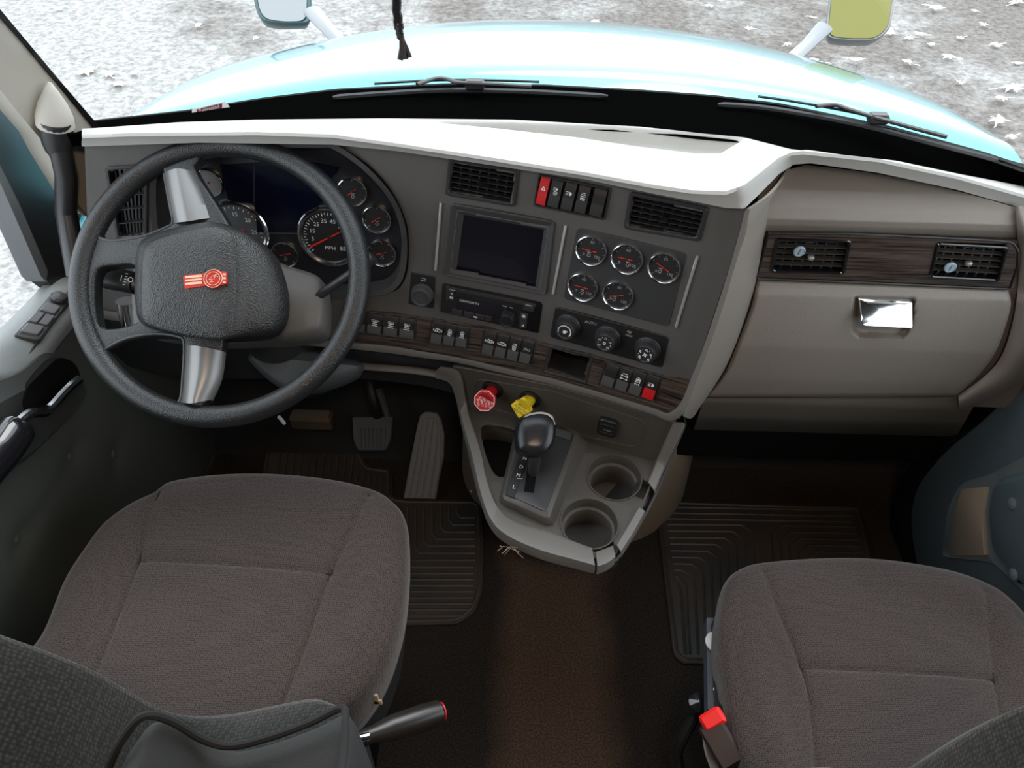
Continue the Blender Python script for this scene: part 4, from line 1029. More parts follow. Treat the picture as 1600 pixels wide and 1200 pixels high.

--

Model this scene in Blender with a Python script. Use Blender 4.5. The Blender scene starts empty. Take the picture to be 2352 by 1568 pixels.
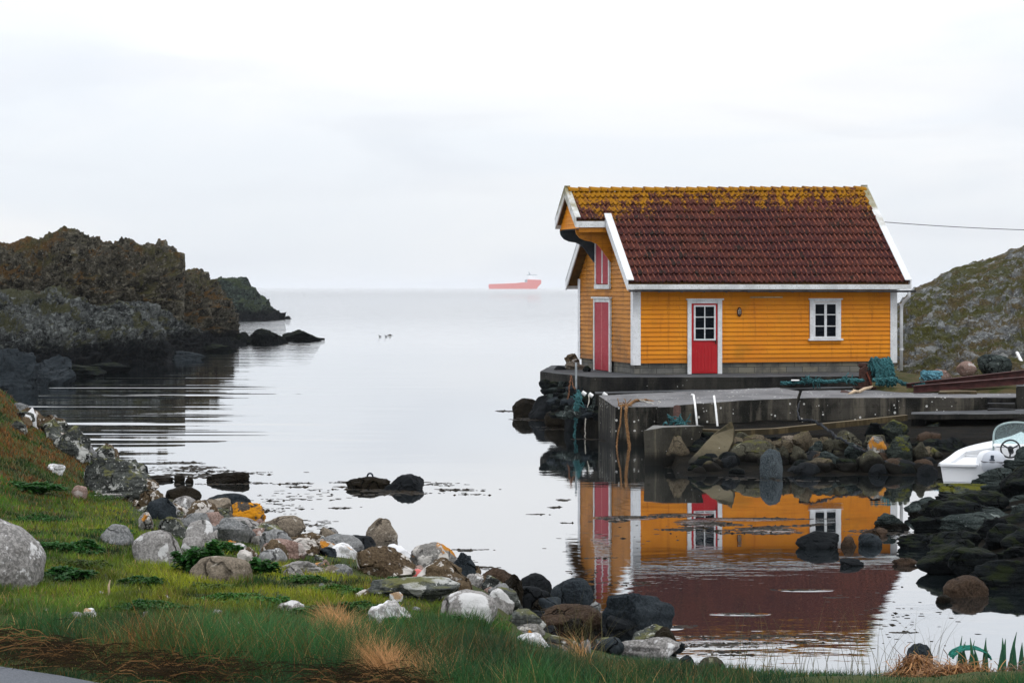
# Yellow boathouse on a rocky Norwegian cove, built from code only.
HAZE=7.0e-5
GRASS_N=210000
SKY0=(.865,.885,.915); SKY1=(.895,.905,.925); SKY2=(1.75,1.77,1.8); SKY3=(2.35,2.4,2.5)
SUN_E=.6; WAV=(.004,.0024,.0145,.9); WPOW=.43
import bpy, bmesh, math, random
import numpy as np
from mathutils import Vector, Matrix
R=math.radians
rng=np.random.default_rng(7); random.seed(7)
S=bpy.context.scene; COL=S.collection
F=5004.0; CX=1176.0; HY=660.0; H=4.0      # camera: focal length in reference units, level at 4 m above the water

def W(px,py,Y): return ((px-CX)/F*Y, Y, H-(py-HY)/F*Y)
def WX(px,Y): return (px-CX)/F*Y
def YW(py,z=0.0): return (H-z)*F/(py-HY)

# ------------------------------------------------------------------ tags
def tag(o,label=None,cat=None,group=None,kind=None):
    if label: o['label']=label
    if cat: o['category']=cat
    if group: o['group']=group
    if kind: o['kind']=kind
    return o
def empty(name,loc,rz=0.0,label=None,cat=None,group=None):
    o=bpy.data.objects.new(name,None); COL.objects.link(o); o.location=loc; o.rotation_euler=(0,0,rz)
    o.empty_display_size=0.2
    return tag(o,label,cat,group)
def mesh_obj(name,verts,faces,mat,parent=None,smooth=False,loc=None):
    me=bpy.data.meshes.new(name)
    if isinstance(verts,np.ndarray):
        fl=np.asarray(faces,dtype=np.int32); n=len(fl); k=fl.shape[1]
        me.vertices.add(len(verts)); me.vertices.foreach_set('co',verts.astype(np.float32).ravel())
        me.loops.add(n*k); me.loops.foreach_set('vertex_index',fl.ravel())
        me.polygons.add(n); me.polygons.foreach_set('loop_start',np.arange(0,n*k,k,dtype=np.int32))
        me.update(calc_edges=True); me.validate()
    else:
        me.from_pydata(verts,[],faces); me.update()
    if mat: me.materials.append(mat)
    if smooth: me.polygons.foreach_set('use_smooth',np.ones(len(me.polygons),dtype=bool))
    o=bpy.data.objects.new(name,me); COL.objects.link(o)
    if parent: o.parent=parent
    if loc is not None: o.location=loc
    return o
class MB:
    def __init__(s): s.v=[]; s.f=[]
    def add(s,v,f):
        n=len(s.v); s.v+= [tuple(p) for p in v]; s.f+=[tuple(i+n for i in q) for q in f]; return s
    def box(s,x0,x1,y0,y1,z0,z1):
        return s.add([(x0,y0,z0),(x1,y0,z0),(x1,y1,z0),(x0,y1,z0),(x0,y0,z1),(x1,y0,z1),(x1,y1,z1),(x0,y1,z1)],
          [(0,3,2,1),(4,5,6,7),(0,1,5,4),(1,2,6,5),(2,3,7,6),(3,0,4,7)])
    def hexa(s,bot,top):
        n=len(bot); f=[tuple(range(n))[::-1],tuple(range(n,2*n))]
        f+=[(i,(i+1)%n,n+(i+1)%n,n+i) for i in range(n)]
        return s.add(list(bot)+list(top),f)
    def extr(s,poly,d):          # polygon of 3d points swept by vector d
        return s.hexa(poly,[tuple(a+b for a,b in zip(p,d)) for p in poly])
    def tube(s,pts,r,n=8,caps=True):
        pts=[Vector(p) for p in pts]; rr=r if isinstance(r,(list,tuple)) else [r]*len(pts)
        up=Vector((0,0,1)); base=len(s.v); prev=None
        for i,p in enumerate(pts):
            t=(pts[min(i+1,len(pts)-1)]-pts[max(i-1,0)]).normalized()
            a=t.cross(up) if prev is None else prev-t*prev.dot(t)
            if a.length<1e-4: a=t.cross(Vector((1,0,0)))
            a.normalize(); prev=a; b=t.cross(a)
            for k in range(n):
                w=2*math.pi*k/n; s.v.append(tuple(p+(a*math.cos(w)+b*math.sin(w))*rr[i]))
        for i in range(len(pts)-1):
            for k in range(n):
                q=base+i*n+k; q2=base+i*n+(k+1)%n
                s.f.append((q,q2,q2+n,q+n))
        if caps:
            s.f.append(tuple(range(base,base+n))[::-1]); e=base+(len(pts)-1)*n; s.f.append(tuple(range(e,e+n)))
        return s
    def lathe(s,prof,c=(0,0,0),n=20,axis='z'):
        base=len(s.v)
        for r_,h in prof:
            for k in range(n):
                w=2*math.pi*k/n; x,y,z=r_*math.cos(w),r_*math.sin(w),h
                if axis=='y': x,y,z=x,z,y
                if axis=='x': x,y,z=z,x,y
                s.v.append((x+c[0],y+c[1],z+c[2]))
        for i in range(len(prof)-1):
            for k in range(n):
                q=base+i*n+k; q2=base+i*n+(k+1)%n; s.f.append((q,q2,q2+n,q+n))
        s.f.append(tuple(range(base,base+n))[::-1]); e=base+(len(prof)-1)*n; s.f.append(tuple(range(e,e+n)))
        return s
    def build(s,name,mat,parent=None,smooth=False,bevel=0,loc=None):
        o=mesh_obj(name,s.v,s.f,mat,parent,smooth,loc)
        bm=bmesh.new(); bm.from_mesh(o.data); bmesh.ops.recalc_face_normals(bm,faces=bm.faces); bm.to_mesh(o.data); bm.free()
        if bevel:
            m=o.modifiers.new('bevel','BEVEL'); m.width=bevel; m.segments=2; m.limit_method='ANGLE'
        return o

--

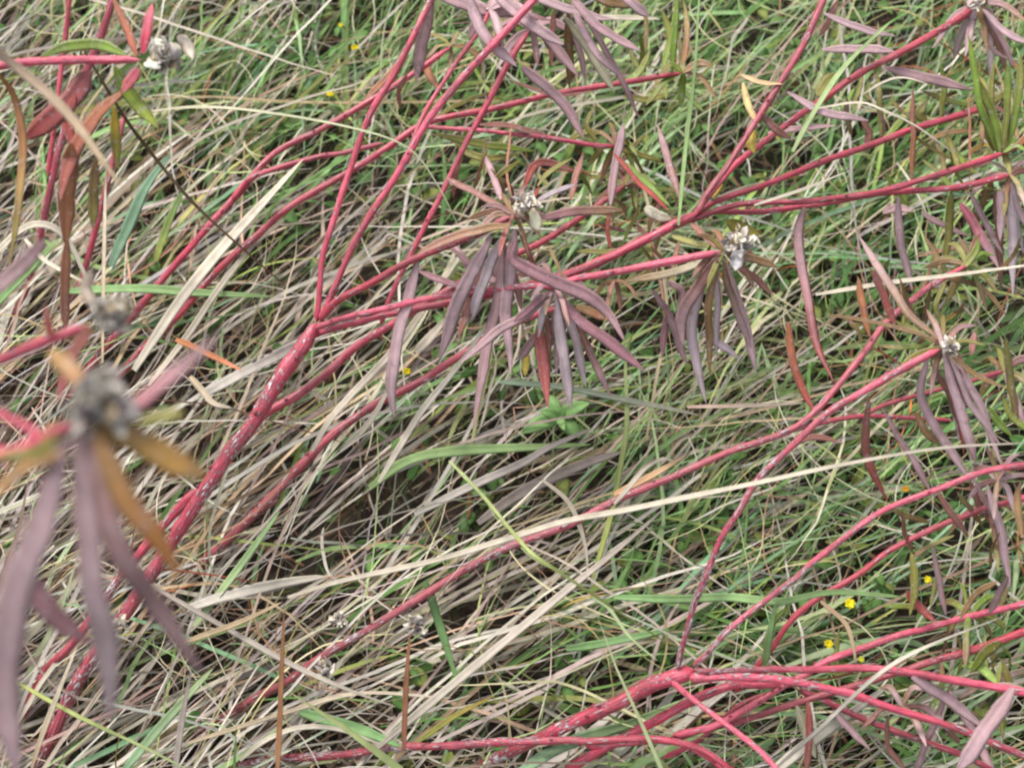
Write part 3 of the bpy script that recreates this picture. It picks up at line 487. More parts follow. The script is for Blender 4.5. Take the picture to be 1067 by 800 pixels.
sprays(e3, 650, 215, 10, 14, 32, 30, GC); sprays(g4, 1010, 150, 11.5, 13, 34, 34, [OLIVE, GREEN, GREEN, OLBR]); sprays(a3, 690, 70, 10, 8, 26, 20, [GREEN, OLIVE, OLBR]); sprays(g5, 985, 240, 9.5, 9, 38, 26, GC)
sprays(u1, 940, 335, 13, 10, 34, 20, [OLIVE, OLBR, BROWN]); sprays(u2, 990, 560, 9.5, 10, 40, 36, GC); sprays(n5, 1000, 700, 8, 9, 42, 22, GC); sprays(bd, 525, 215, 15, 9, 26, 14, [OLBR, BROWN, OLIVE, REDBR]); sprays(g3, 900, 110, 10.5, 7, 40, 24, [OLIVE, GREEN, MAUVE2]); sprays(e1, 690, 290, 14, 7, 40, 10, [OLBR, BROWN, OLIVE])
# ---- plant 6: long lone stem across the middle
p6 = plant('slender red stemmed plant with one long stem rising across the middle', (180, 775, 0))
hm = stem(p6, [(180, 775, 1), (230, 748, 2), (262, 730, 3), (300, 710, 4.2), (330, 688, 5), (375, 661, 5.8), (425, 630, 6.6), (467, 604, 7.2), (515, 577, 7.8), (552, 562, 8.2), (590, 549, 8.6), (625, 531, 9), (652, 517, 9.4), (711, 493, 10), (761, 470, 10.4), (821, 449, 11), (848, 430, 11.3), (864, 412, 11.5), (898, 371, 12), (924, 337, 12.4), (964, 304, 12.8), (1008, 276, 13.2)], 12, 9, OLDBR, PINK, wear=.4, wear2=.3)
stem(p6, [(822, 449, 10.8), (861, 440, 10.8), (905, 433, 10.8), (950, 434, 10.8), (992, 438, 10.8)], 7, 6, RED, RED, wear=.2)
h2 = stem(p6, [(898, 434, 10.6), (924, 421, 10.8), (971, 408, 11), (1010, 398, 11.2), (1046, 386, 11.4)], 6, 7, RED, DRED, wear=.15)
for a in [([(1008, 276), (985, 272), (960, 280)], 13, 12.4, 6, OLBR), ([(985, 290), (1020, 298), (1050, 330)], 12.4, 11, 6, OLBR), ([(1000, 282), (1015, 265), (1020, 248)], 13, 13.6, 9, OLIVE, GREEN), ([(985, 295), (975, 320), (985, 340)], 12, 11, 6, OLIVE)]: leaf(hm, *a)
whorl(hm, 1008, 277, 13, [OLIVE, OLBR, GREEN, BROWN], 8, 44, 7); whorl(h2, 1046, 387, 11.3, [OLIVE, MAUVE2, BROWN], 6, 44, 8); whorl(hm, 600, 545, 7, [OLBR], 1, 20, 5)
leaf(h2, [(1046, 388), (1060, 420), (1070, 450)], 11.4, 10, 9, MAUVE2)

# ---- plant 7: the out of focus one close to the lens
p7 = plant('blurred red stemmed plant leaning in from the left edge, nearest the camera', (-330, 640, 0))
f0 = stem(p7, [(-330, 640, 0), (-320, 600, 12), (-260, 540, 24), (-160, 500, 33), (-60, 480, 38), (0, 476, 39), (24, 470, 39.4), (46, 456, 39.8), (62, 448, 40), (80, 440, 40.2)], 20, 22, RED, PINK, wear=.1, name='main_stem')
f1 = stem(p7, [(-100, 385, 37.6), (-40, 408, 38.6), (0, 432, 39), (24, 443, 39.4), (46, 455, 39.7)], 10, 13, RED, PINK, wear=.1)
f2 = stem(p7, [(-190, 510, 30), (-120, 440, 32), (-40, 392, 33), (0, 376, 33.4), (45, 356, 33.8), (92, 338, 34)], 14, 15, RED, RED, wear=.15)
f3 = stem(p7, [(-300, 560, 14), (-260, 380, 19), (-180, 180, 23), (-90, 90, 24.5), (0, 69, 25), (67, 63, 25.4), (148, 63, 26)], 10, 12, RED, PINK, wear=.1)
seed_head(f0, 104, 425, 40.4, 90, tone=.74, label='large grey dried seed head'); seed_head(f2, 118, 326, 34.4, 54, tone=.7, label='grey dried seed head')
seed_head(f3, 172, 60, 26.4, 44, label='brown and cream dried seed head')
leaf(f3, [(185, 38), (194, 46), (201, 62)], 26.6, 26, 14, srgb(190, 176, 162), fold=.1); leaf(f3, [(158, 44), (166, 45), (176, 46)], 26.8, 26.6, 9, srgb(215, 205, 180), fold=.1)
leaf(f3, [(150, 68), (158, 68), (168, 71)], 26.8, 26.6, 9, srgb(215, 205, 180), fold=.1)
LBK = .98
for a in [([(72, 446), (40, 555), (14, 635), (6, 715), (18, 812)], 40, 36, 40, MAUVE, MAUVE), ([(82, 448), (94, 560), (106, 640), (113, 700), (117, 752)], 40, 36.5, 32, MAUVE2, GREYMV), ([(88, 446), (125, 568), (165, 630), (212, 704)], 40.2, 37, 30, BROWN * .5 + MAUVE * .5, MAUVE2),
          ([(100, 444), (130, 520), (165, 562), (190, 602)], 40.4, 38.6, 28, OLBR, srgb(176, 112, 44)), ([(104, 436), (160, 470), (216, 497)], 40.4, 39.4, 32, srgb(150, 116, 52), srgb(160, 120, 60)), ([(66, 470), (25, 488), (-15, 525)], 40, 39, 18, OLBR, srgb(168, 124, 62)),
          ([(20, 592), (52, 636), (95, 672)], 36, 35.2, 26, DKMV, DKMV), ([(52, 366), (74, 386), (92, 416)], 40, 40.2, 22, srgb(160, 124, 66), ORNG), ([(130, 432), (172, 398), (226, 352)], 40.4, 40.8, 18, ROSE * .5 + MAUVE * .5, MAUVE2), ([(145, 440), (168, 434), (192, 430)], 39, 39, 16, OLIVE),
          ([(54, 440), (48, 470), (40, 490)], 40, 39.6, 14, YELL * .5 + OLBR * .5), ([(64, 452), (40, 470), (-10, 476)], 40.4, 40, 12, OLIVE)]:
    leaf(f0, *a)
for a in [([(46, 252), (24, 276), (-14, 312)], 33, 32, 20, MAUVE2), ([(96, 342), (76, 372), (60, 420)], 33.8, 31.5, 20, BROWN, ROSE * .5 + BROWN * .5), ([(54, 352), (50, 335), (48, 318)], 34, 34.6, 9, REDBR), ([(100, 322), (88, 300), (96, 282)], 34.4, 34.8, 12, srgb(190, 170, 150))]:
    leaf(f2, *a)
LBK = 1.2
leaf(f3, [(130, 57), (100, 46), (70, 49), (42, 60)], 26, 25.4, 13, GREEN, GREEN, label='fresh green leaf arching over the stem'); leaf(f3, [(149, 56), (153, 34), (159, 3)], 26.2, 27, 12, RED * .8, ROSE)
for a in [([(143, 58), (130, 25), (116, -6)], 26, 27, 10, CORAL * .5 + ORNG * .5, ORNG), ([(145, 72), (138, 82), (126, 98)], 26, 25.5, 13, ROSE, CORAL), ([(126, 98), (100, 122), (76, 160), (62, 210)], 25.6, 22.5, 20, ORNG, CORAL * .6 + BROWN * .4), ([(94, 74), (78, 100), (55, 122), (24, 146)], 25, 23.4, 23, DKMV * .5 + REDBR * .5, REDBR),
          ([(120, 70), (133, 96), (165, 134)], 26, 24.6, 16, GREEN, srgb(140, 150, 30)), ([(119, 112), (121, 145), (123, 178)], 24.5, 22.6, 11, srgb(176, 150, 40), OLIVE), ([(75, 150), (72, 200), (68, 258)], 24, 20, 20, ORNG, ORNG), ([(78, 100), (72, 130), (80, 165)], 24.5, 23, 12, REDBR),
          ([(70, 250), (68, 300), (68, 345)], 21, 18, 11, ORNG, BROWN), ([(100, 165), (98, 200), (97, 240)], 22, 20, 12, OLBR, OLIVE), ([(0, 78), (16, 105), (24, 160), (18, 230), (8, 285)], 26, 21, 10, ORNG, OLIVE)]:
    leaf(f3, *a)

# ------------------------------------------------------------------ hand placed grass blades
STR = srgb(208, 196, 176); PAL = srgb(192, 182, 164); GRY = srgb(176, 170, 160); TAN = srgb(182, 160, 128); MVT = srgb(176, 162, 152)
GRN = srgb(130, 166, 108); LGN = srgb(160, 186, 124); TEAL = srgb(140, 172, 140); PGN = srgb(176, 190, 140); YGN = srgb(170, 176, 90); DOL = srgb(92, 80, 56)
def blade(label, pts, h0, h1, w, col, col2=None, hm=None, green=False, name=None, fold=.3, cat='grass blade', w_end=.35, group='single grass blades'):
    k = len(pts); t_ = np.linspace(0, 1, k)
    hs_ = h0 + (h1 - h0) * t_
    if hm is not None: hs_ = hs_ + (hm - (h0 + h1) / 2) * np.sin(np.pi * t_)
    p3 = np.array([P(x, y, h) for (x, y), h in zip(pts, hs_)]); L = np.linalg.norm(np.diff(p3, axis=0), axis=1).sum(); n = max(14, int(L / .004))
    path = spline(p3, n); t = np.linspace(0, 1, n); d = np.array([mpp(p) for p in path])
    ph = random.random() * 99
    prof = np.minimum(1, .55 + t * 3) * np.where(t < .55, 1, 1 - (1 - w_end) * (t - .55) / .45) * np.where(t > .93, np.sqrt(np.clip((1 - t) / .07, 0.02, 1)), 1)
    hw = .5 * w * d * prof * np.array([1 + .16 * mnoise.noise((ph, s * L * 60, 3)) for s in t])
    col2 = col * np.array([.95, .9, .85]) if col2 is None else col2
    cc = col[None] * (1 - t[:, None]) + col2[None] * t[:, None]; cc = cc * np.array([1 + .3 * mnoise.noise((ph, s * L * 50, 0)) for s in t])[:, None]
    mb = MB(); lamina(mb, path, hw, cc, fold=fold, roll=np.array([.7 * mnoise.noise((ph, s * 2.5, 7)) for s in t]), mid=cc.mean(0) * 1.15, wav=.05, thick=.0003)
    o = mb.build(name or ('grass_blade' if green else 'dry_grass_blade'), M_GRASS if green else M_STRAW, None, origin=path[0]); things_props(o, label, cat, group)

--

» **Aim of the task**
Note how many lines in the listing above hold the string "with", then give only that figure.

» **Solution to the exercise**
2